Inspiring Swedish approach to youth detention

The most striking thing about the Hassela reform centre, apart from the apple blossom, the thick white candles burning on the breakfast tables and the smell of old wood from the ancient eaves of the dining room, is the silence. Sixty teenagers with criminal records, drug problems or a history of antisocial behaviour live here in Gotland, Sweden, in and around a beautiful wooden house with a conservatory stretching back into the garden. A trampoline sits on the lawn and a barbecue still charred from a recent feast is by the back door.

The "students", as they are called, are part of one of the world's most striking youth detention centres. They live in the main house or in smaller houses scattered throughout the village. Occasionally, there are "challenges" – the Irish boy, for example, who tried to hold up the post office with a knife, then went back to apologise – but for the most part, this small Swedish community accepts the 60 or so students who live in its midst as kids who need help to straighten themselves out. The students are referred here mostly by the Swedish authorities, although in recent years children from Ireland and Scotland have come to Hassela. There is a waiting list. Over the last 25 years, 700 people from 12 to 20 have been through its doors, most after having got mixed up in drugs or antisocial behaviour.

Its founders, Lasse Siggelin and his wife Kirstin, started their professional lives as teachers in the local school. They adopted two Colombian children and, over the years, were asked by social workers to take children from difficult backgrounds, and then children and young people referred by the courts. The key to their philosophy is recreating a family environment – something few of the students have experienced. The young people live in "micro families" in houses scattered throughout the village. Students are sent to Hassela for two years. Many of the "house parents" are former offenders who are prepared to embrace the extraordinary demands of life at Hassela, working for six weeks before taking a two-week break. "Hassela is a way of life for many of us who work here, not a job," says one.

But there is also an explicit political and cultural dimension to its work. Lasse declares himself a "child of '68", and an idealist. The Hassela website declares: "We have chosen to fight for democracy by creating conditions for young people to live a life based on democratic and not fascist grounds!" Despite its emphasis on vocational training, the programme is motivated neither by charity nor business. "We are doing the work to make people feel that they belong somewhere, to make them take responsibility, to make sure handicraft traditions are carried on, and to make sure that the countryside has a future," says the website.

Alex Siggelin, 28, and his wife Erica – plus their new baby – run a dog training centre where six young people live and work. Their old wooden house is the centre of a project that trains alsatians for the Swedish police. On the day we arrive, they are leaving for a weekend break on the mainland, but are taking one of the new students with them.
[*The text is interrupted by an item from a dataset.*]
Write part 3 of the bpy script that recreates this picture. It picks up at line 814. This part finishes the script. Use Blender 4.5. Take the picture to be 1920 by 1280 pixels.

Eric, 17, has been sent to Hassela for attacking his social worker and her car. "He has just got here and is very agitated, but he is calming down," says Alex. "I don't want to leave him alone here just yet, so we are taking him with us."

Alex was a street child in Bogota, Colombia, until the age of five, when he was adopted by the Siggelins. He believes most children need routine, to be listened to, and to know that the house parents will stay with them until they do what is expected of them. "Sometimes, when we get them here, they refuse to get out of bed. So we sit in the room and wait and talk until eventually they realise they just have to get up."

Alex and his family live with five students, and they eat and work together. "This place is about relationships," he says. "They are coming to my home and they can be part of that, but there are rules." Some children are given dogs to care for and are allowed keep them overnight in cages in their rooms. This removes the need for any arguments about getting up in the morning. "You can't negotiate with a dog," Alex says. "The dog has to be fed and exercised, so you just have to get up. You can't be angry around a dog or they'll get agitated. The kids know this and they learn to become aware and to amend their hyperactive behaviour. They calm down."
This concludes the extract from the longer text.